I stole this from Nathan Bradsford who stole it from someone else.
It is all the rage in authorland to have reader giveaways of character names. Novelists offer to name characters in upcoming works after the winners of their various contests. So the question today is what book do you wish you could inhabit?
For me, this is an easy one. I have always wished I could live inside Anne McCaffery’s Pern series. Sure, it’s a rustic existence on a rather inhospitable planet in some distant future, but the upside is dragons. Riding dragons with whom you share a telepathic bond and the ability to cross time and space in the flutter of an eyelash.
I can totally envision myself with aloft, battling the vicious thread with flamethrowers astride my golden dragon and being mistress of a weyr. I can also see Rob decked in leather and charging into the fray on a sturdy bronze, Weyrleader respected by all.
Yep, I am geek like that.
What book would you live in? And don’t be wimpy with just title and author. Tell me who you’d be and what you see yourself doing.
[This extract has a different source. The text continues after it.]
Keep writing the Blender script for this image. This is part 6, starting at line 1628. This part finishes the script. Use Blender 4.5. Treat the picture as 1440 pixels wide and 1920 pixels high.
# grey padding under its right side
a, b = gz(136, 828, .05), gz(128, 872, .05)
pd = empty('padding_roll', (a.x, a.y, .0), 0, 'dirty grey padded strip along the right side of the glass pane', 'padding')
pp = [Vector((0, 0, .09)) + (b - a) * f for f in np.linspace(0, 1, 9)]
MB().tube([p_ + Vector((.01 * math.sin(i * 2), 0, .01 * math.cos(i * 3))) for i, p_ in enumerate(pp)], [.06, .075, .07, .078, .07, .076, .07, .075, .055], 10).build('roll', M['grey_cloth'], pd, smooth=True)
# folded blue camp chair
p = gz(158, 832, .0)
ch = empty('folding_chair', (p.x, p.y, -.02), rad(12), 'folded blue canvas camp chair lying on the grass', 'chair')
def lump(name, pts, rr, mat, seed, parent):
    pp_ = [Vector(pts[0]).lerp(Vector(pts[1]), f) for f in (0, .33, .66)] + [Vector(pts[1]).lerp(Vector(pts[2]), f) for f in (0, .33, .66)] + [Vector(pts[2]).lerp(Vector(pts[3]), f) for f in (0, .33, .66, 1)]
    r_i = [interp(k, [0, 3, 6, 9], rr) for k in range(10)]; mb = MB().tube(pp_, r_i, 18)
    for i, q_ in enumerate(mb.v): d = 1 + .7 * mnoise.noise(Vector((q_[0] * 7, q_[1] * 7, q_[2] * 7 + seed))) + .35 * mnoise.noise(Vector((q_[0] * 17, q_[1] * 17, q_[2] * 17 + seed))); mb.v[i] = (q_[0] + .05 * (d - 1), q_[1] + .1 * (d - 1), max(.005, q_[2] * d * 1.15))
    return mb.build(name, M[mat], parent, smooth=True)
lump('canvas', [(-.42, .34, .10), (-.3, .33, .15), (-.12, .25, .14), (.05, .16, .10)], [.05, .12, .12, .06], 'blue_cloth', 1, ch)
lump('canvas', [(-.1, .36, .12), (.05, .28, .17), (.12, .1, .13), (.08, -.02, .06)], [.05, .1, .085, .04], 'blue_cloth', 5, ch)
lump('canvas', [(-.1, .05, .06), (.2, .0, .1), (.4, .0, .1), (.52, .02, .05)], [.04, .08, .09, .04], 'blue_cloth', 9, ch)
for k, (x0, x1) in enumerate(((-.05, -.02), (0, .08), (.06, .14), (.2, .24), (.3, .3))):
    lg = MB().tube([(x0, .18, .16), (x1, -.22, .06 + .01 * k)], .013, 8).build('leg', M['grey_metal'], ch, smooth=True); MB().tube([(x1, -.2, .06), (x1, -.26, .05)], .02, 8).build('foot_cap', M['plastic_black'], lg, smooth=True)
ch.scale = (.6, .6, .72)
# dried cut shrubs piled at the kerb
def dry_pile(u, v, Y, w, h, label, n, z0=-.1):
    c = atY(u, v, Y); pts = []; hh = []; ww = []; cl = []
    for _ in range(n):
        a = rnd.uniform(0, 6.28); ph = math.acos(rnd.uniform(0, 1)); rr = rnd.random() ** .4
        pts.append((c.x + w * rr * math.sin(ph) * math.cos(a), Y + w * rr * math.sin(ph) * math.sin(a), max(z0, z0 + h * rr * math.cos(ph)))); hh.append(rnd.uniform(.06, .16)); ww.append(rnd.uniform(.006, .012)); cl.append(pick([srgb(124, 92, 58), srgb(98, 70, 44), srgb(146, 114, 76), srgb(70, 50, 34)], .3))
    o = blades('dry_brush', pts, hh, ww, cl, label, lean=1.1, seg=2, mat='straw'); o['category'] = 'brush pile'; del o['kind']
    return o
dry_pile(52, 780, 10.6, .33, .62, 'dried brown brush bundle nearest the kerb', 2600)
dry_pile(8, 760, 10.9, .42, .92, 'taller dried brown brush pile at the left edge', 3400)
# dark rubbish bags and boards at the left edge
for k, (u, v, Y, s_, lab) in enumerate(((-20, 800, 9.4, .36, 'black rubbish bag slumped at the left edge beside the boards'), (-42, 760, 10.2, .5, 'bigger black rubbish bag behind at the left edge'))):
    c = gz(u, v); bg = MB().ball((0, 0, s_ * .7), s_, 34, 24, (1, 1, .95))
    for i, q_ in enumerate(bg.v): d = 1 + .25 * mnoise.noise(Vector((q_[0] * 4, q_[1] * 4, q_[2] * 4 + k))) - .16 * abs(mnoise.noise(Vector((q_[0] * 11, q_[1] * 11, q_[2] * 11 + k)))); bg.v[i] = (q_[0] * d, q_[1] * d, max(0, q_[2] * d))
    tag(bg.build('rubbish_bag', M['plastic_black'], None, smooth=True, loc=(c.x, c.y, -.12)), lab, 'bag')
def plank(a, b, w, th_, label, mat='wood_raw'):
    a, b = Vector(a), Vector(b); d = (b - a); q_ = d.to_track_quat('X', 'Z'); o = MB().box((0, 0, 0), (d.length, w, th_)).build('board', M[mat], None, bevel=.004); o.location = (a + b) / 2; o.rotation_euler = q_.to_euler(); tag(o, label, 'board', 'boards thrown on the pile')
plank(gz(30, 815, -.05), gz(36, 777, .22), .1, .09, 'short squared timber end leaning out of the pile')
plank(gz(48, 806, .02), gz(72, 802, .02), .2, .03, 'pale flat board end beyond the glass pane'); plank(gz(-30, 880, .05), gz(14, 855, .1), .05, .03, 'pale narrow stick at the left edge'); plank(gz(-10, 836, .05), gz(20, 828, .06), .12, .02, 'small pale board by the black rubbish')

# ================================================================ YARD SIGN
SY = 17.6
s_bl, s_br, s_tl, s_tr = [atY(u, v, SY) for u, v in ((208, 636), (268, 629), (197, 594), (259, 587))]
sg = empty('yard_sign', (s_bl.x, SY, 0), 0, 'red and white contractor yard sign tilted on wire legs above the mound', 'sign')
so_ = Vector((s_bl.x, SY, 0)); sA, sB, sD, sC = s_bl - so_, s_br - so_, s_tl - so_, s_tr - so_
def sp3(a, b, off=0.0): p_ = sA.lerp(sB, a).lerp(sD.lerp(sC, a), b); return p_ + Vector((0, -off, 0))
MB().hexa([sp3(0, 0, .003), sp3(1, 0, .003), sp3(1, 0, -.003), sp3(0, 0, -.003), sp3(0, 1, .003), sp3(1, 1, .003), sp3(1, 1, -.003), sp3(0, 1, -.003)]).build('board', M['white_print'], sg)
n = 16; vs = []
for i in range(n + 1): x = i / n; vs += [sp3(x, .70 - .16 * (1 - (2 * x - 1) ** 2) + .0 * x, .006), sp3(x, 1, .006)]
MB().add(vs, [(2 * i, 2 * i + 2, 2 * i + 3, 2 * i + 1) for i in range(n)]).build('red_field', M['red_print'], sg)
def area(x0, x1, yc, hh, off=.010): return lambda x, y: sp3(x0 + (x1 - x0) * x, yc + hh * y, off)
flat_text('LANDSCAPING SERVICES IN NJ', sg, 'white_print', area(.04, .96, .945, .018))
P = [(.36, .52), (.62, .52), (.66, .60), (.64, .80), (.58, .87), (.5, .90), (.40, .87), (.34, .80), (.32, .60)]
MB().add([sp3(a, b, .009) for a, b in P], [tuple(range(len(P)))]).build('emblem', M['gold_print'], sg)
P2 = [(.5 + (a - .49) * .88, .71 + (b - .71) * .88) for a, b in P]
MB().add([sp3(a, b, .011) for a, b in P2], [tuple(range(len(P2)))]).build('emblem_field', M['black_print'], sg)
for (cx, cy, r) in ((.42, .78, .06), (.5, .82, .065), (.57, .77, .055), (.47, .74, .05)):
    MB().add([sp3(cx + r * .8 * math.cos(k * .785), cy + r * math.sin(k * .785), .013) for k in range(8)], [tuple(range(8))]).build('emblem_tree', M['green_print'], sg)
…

When I was much younger I was captivated by John Norman’s Chronicles of Gor. I wanted to be the character Tarl Cabot, an earthman regularly transported to the counter Earth. On earth Cabot was a professor, but on Gor, he was a master swordsman, an adventurer and a frequent partner of beautiful “kajira” (slave girls). I could see myself, well muscled and wearing primitive armour, flying about on a “tarn”, making friends and allies, engaging and defeating foes, and always, at the end of the day, lying on the diaphanous silks of some sultry and seductive kajira.
DarcKnyt has claimed a more recent favourite character of mine: Roland Deschain of Gilead, aka “The Gunslinger”. There is something about Roland’s resolute conviction that appeals and, of course, those huge pistols with the sandalwood grips. Although book one (The Gunslinger) of the Dark Tower series contains what I consider to be the best opening line of a novel ever : The man in black fled across the desert, and the gunslinger followed. I found the rather circuitous nature of the series to be a big disappointment. Stephen King, although he left readers the choice to not read the last chapter, opted for the easy out, in my opinion.
But, after some consideration and deliberation, I think that, were I to inhabit a story, it would have to be something in the Star Trek universe. I wouldn’t have to be an existing character, I could simply be myself. Living in that world and seeing and doing those sorts of things kind of align with (or, perhaps, explain) my secret heart’s desire to live and work in space.
I agree with the opening line. The one from The Dark Tower: The Gunslinger is, in my opinion as well, the best opening line in literature. Brilliant. I wasn’t thrilled with the ending either, but I have to admit it fit the story cycle perfectly even if it WAS a cop out (and it was).
This is simply awesome.
I think I’d like to be Miss Marple, and hang out in a village minding everybody’s business. Although I’ve already seen enough dead bodies for anyone’s lifetime.
that’d be “delicious”…
and “interest”… crap. shouldn’t type while eating fresh green peppers…
the cheap answer? i want to be one of David Sedaris’ sisters…. just so i have someone else on board as i make fun of my family.
Literary character? [guilty pleasure alert] Amelia Peabody, from the silly adventure series by Elizabeth Peters. Although i stopped reading them somewhere around 1985 (The Mummy Case), i have always harbored a not-so-secret fantasy to go back in time and be a daring Egyptologist… with a deliscious and brilliant love iterest (i could skip the precocious sprog named Ramses, however…)
Oh, that’s easy!
I want to be Harriet Vane, from Dorothy Sayers’ mystery novels. The structure of British Society is starting to fall apart, but it’s not altogether unraveled, so we still have butlers and high tea; she’s Oxford-educated, witty, and not unattractive; she stands on principle, onlookers be damned; she’s a successful novelist; Lord Peter Wimsey is in love with her; and they speak to each other in obscure quotations.
I wouldn’t mind being Roland DeSchain from The Dark Tower, on the condition I can keep my fingers. Or Jason Bourne. That’d be cool, too.
I suppose I could make a show of it and select something with literary pretense but that would be false. I’m going below the belt and say I’d like to be Bond, James Bond, specifically, in From Russia With Love. This before Fleming flew off the track a bit and was still writing crackling spy novels and not science fiction like Moonraker. Saving England, shameless drinking, smoking and gratuitous unprotected sex and a refillable prescription for Benzedrine. Not my typical day at the office. It all just looks so damn fun.